◆ Material provided:
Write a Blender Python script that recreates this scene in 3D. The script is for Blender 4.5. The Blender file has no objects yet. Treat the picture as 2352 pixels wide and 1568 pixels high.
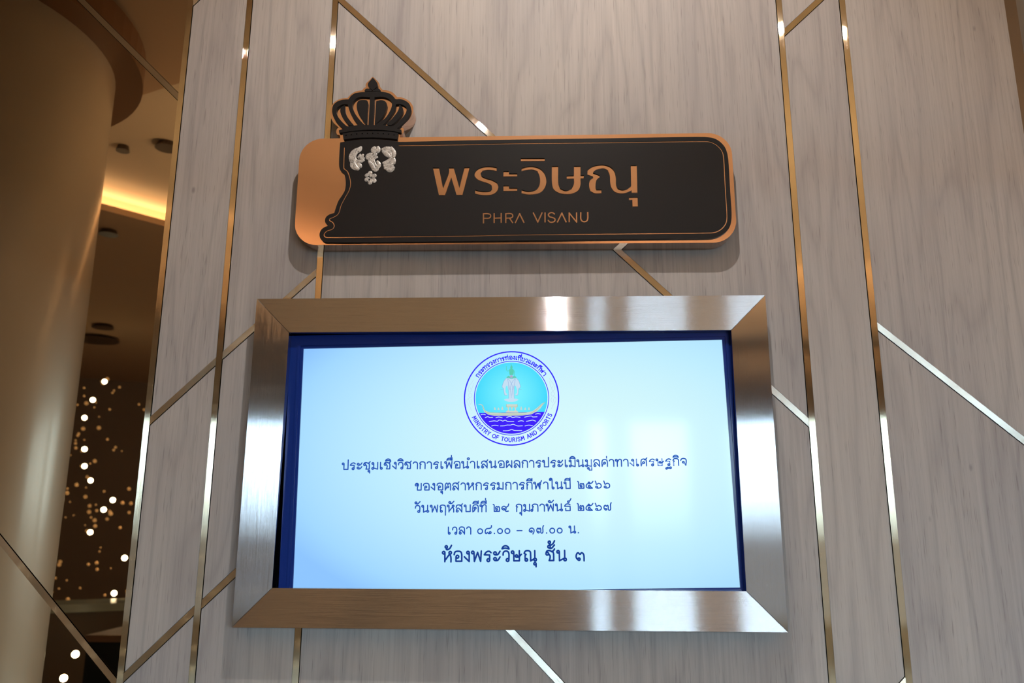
import bpy, bmesh, math, random
from mathutils import Vector, Matrix
from mathutils.geometry import tessellate_polygon

random.seed(7)
SC = bpy.context.scene
COL = SC.collection

# ------------------------------------------------------------------ camera
FPX, PITCH, YAW, ROLL = 1866.5, 0.2251, 0.0389, -0.0038
CAM = Vector((0.0, -1.8, 1.6))
ROT = Matrix.Rotation(YAW, 3, 'Z') @ Matrix.Rotation(PITCH, 3, 'X') @ Matrix.Rotation(ROLL, 3, 'Y')
cam = bpy.data.cameras.new('camera')
cam_ob = bpy.data.objects.new('camera', cam)
COL.objects.link(cam_ob)
cam.sensor_width = 36.0
cam.lens = 36.0 * FPX / 2352
cam.clip_start = 0.05
M = Matrix((ROT @ Vector((1, 0, 0)), ROT @ Vector((0, 0, 1)), -(ROT @ Vector((0, 1, 0))))).transposed().to_4x4()
M.translation = CAM
cam_ob.matrix_world = M
cam.dof.use_dof = True
cam.dof.focus_distance = 1.83
cam.dof.aperture_fstop = 4.0
SC.camera = cam_ob

# ------------------------------------------------------------------ colour management, world, lights
SC.view_settings.view_transform = 'Standard'
SC.view_settings.look = 'None'
SC.view_settings.gamma = 1.0
SC.view_settings.exposure = 0.0
SC.view_settings.use_curve_mapping = False
SC.cycles.use_denoising = True
SC.cycles.max_bounces = 8
SC.cycles.diffuse_bounces = 3
SC.cycles.glossy_bounces = 5
SC.cycles.caustics_reflective = False
SC.cycles.caustics_refractive = False
SC.cycles.sample_clamp_indirect = 4.0

world = bpy.data.worlds.new('daylight')
SC.world = world
world.use_nodes = True
nt = world.node_tree
nt.nodes.clear()
wo = nt.nodes.new('ShaderNodeOutputWorld')
wb = nt.nodes.new('ShaderNodeBackground')
tc = nt.nodes.new('ShaderNodeTexCoord')
sx = nt.nodes.new('ShaderNodeSeparateXYZ')
rp = nt.nodes.new('ShaderNodeValToRGB')
rp.color_ramp.elements[0].position = 0.492
rp.color_ramp.elements[0].color = (0.035, 0.04, 0.045, 1)
rp.color_ramp.elements[1].position = 0.54
rp.color_ramp.elements[1].color = (0.62, 0.86, 1.0, 1)
ma = nt.nodes.new('ShaderNodeMath'); ma.operation = 'MULTIPLY_ADD'
ma.inputs[1].default_value = 0.5; ma.inputs[2].default_value = 0.5
nt.links.new(tc.outputs['Generated'], sx.inputs[0])
nt.links.new(sx.outputs['Z'], ma.inputs[0])
nt.links.new(ma.outputs[0], rp.inputs[0])
nt.links.new(rp.outputs[0], wb.inputs['Color'])
wb.inputs['Strength'].default_value = 25.0
nt.links.new(wb.outputs[0], wo.inputs[0])

WARM = (1.0, 0.70, 0.43)
WARM_WHITE = (1.0, 0.92, 0.85)


def lamp(name, kind, loc, energy, color, target=None, **kw):
    l = bpy.data.lights.new(name, kind)
    l.energy = energy
    l.color = color
    for k, v in kw.items():
        setattr(l, k, v)
    o = bpy.data.objects.new(name, l)
    COL.objects.link(o)
    o.location = loc
    if target is not None:
        o.rotation_euler = (Vector(target) - Vector(loc)).to_track_quat('-Z', 'Y').to_euler()
    return o


# the wall washer above the sign (a ceiling downlight)
lamp('ceiling_spot_light', 'SPOT', (0.063, -1.125, 3.58), 64, WARM_WHITE, (0.0, 0.0, 1.75),
     spot_size=2.0, spot_blend=0.7, shadow_soft_size=0.018)
# added warm spots that fill the lobby with light
for (lx, ly, lz, le) in ((2.4, -3.4, 3.56, 600), (-0.6, -4.6, 3.56, 500), (4.6, -6.0, 3.12, 400), (5.2, -2.4, 3.56, 500), (-5.4, -3.4, 3.46, 600), (-3.4, -6.4, 3.46, 500)):
    lamp('lobby_fill_spot', 'SPOT', (lx, ly, lz), le, WARM, (lx, ly, 0), spot_size=1.0, spot_blend=0.5, shadow_soft_size=0.05)
# LED strip hidden in the cove
CO_A, CO_D = Vector((-2.71, -2.85)), Vector((0.24, -0.27)).normalized()
CO_N = Vector((-CO_D.y, CO_D.x))          # towards the higher ceiling
if CO_N.x < 0:
    CO_N = -CO_N
cm = CO_A + CO_D * 1.2 + CO_N * 0.05
l = lamp('cove_led', 'AREA', (cm.x, cm.y, 3.512), 80, (1.0, 0.72, 0.43), (cm.x, cm.y, 4.0), shape='RECTANGLE', size=7.0, size_y=0.03)
l.rotation_euler = (math.pi, 0, 0)
l.matrix_world = Matrix.Translation((cm.x, cm.y, 3.512)) @ Matrix.Rotation(math.atan2(CO_D.y, CO_D.x), 4, 'Z') @ Matrix.Rotation(math.pi, 4, 'X')

# second cove, along the bulkhead in front of the windows
C2_A, C2_D = Vector((2.37, -5.49)), Vector((0.827, -0.562)).normalized()
C2_N = Vector((-C2_D.y, C2_D.x))
cm = C2_A + C2_D * 0.75 + C2_N * 0.08
l = lamp('cove_led', 'AREA', (cm.x, cm.y, 3.37), 200, (1.0, 0.72, 0.44), None, shape='RECTANGLE', size=6.4, size_y=0.05)
l.matrix_world = Matrix.Translation((cm.x, cm.y, 3.37)) @ Matrix.Rotation(math.atan2(C2_D.y, C2_D.x), 4, 'Z') @ Matrix.Rotation(math.pi, 4, 'X')

# added uplight on a bar behind the photographer, there to brighten the ceiling
FILL_BAR = (-1.6, 4.4, -2.2, 2.50)
l = lamp('ceiling_fill_uplight', 'AREA', ((FILL_BAR[0] + FILL_BAR[1]) / 2, FILL_BAR[2], FILL_BAR[3] + 0.052), 42, (1.0, 0.72, 0.42), None, shape='RECTANGLE', size=FILL_BAR[1] - FILL_BAR[0], size_y=0.05)
l.matrix_world = Matrix.Translation(l.location) @ Matrix.Rotation(math.pi, 4, 'X')

# window openings in the rear wall (real windows; portals guide the daylight)
WIN_Y, WIN_Z0, WIN_Z1 = -9.0, 0.45, 3.0
WINS = [(0.59, 0.85), (1.12, 1.92), (2.36, 3.35), (3.47, 4.6), (4.75, 5.9)]
for (a, b) in WINS:
    p = lamp('window_portal', 'AREA', ((a + b) / 2, WIN_Y - 0.10, (WIN_Z0 + WIN_Z1) / 2), 1, (1, 1, 1), ((a + b) / 2, 0, (WIN_Z0 + WIN_Z1) / 2),
             shape='RECTANGLE', size=b - a, size_y=WIN_Z1 - WIN_Z0)
    p.data.cycles.is_portal = True


# ------------------------------------------------------------------ helpers
def ray(u, v):
    return ROT @ Vector(((u - 1176) / FPX, 1.0, (784 - v) / FPX))


def at(u, v, y=0.0):
    """the point of plane Y=y seen at pixel (u, v)"""
    d = ray(u, v)
    t = (y - CAM.y) / d.y
    return CAM + d * t


def xz(u, v, y=0.0):
    p = at(u, v, y)
    return (p.x, p.z)


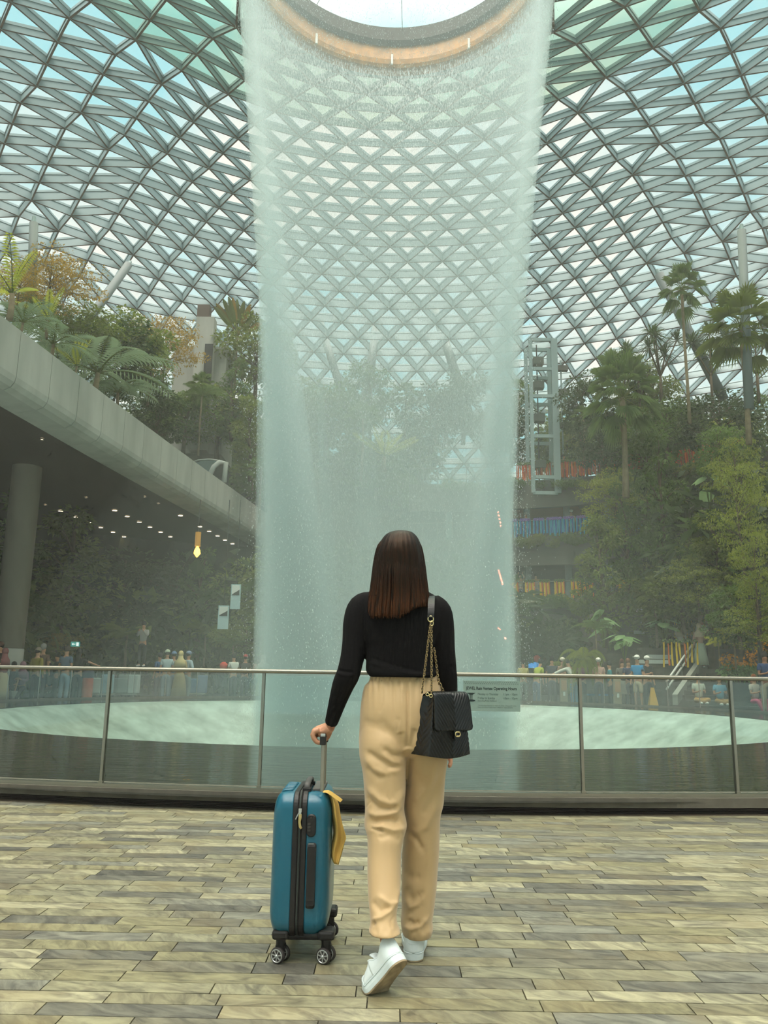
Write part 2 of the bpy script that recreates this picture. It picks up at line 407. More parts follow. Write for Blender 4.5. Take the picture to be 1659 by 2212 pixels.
# ---------------------------------------------------------------- kerb, near balustrade
YR = 6.52; RN = 20.0; NC = (0.45, YR+RN)            # near kerb is an arc of radius RN
def narc(u_or_x, rad, z):                            # point on the near arc at azimuth angle a (radians)
    a = u_or_x; return np.array([NC[0]+rad*math.sin(a), NC[1]-rad*math.cos(a), z])
def near_edge():
    A0, A1, n = -0.36, 0.36, 40
    def sweep(mb, prof, mi=0):                       # prof: (outward toward the camera, z)
        rows = []
        for i in range(n+1):
            a = A0+(A1-A0)*i/n
            rows.append(np.array([narc(a, RN+o, z) for (o, z) in prof]))
        mb.rings(rows, True, mi)
    k = struct('trim_1')
    m = MB(); sweep(m, [(-0.30, 0.128), (0.06, 0.128), (0.06, 0.055), (-0.30, 0.055)]); m.build('kerb_cap', MT['kerb'], k)
    for q in range(5):
        z = 0.046-q*0.0105
        m = MB(); sweep(m, [(0.0, z), (0.030, z-0.003), (0.030, z-0.006), (0.0, z-0.003)]); m.build('vent_slat', MT['louvre'], k)
    m = MB(); sweep(m, [(-0.30, 0.055), (0.0, 0.055), (0.0, -0.02), (-0.30, -0.02)]); m.build('vent_back', MT['louvre'], k)
    m = MB(); sweep(m, [(0.0, 0.004), (0.085, 0.004), (0.085, -0.01), (0.0, -0.01)]); m.build('drain_strip', mat('drain_strip', (82, 72, 58), 0.6), k)
    b = thing('glass_balustrade', 'glass balustrade with steel posts and round handrail behind the woman', 'railing', narc(0, RN, 0.128))
    m = MB(); sweep(m, [(-0.035, 0.155), (0.030, 0.155), (0.030, 0.128), (-0.035, 0.128)]); m.build('base_channel', MT['inox'], b)
    hr = 0.0165; ZR = 1.044
    pts = [narc(A0+(A1-A0)*i/n, RN, ZR) for i in range(n+1)]
    m = MB(); m.tube(pts, hr, 10); m.build('handrail', MT['inox'], b, smooth=True)
    # posts: found from their foot pixels
    angs = []
    for u in (-112, 221, 560, 911, 1260, 1592, 1935):
        best = min((abs(P_px(narc(a, RN, 0.2))[0]-u), a) for a in np.linspace(A0, A1, 1500)); angs.append(best[1])
    for a in angs[1:-1] + [angs[0], angs[-1]]:
        p0 = narc(a, RN, 0.13); p1 = narc(a, RN, ZR-hr)
        rad = np.array([math.sin(a), -math.cos(a), 0]); tn = np.array([math.cos(a), math.sin(a), 0])
        m = MB()
        m.box((p0+p1)/2+rad*0.016, (0.022, 0.010, p1[2]-p0[2]), (tn, rad, (0, 0, 1)))
        m.box((p0+p1)/2-rad*0.012, (0.022, 0.010, p1[2]-p0[2]), (tn, rad, (0, 0, 1)))
        m.box(p0+rad*0.018+[0, 0, 0.02], (0.034, 0.016, 0.05), (tn, rad, (0, 0, 1)))
        m.build('post', MT['inox'], b)
    for a, c in zip(angs[:-1], angs[1:]):
        n2 = 6; rows = []
        g = 0.0006
        for i in range(n2+1):
            t = a+g+(c-a-2*g)*i/n2
            rows.append(np.array([narc(t, RN+0.006, 0.15), narc(t, RN+0.006, 1.012), narc(t, RN-0.006, 1.012), narc(t, RN-0.006, 0.15)]))
        m = MB(); m.rings(rows, True); m.build('glass_panel', MT['rail_glass'], b)
    return angs
def P_px(p):
    q = np.asarray(p)-np.array([0, 0, CAMZ]); d = q@FWD
    return (W_/2+FPX*(q@RGT)/d, H_/2-FPX*(q@UPV)/d)
near_angs = near_edge()

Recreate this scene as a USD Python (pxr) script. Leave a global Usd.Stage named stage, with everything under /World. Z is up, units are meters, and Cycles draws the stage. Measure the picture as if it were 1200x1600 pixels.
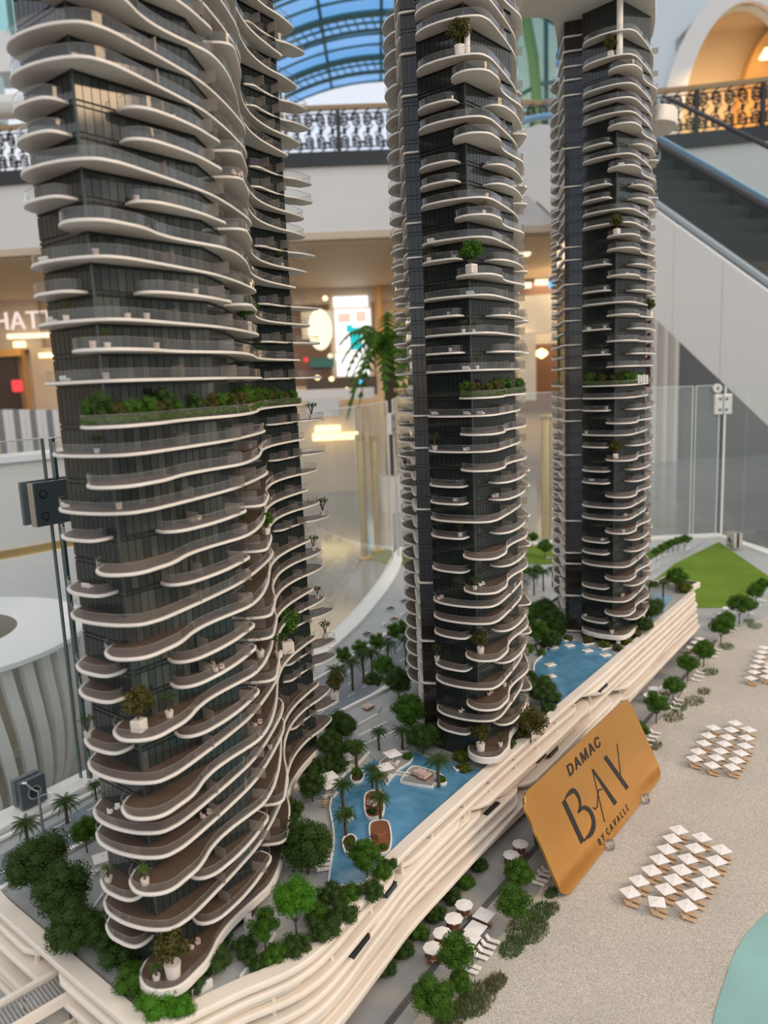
import math, random
import numpy as np, trimesh, manifold3d, usdkit, meshkit
import shapely.geometry as sg
from pxr import Usd, UsdGeom, UsdLux, UsdShade, Gf, Sdf
stage = Usd.Stage.CreateInMemory()
UsdGeom.SetStageUpAxis(stage, 'Z'); UsdGeom.SetStageMetersPerUnit(stage, 1.0)
W = '/World'
stage.SetDefaultPrim(UsdGeom.Xform.Define(stage, W).GetPrim())
rng = np.random.default_rng(7)

# ------------------------------------------------------------------ camera, sky, lamps, exposure
FPX, PITCH, ROLL, CZ = 1205.0, .1676, -.0421, 1.60
ct, st, cr, sr = math.cos(PITCH), math.sin(PITCH), math.cos(ROLL), math.sin(ROLL)
FW = np.array([0, ct, -st]); U0 = np.array([0, st, ct]); R0 = np.array([1., 0, 0])
RT = cr*R0 + sr*U0; UP = -sr*R0 + cr*U0
CAM = np.array([0, 0, CZ])
cam = UsdGeom.Camera.Define(stage, W + '/Camera')
mtx = np.eye(4); mtx[0, :3] = RT; mtx[1, :3] = UP; mtx[2, :3] = -FW; mtx[3, :3] = CAM
cam.AddTransformOp().Set(Gf.Matrix4d(*mtx.ravel().tolist()))
cam.CreateFocalLengthAttr(26.0); cam.CreateHorizontalApertureAttr(26.0*1200/FPX)
cam.CreateFStopAttr(26/8.5); cam.CreateFocusDistanceAttr(1.75)
cam.CreateClippingRangeAttr(Gf.Vec2f(.02, 200))
cam.CreateExposureAttr(0.92)

def mat(name, nodes, links=(), surface='p.BSDF'):
    return usdkit.material(stage, W + '/Looks/' + name, nodes, links, surface=surface)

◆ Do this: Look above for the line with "Recreate this scene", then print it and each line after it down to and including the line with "cam.CreateExposureAttr(0.92)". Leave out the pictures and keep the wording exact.

◆ Exercise solution:
Recreate this scene as a USD Python (pxr) script. Leave a global Usd.Stage named stage, with everything under /World. Z is up, units are meters, and Cycles draws the stage. Measure the picture as if it were 1200x1600 pixels.
import math, random
import numpy as np, trimesh, manifold3d, usdkit, meshkit
import shapely.geometry as sg
from pxr import Usd, UsdGeom, UsdLux, UsdShade, Gf, Sdf
stage = Usd.Stage.CreateInMemory()
UsdGeom.SetStageUpAxis(stage, 'Z'); UsdGeom.SetStageMetersPerUnit(stage, 1.0)
W = '/World'
stage.SetDefaultPrim(UsdGeom.Xform.Define(stage, W).GetPrim())
rng = np.random.default_rng(7)

# ------------------------------------------------------------------ camera, sky, lamps, exposure
FPX, PITCH, ROLL, CZ = 1205.0, .1676, -.0421, 1.60
ct, st, cr, sr = math.cos(PITCH), math.sin(PITCH), math.cos(ROLL), math.sin(ROLL)
FW = np.array([0, ct, -st]); U0 = np.array([0, st, ct]); R0 = np.array([1., 0, 0])
RT = cr*R0 + sr*U0; UP = -sr*R0 + cr*U0
CAM = np.array([0, 0, CZ])
cam = UsdGeom.Camera.Define(stage, W + '/Camera')
mtx = np.eye(4); mtx[0, :3] = RT; mtx[1, :3] = UP; mtx[2, :3] = -FW; mtx[3, :3] = CAM
cam.AddTransformOp().Set(Gf.Matrix4d(*mtx.ravel().tolist()))
cam.CreateFocalLengthAttr(26.0); cam.CreateHorizontalApertureAttr(26.0*1200/FPX)
cam.CreateFStopAttr(26/8.5); cam.CreateFocusDistanceAttr(1.75)
cam.CreateClippingRangeAttr(Gf.Vec2f(.02, 200))
cam.CreateExposureAttr(0.92)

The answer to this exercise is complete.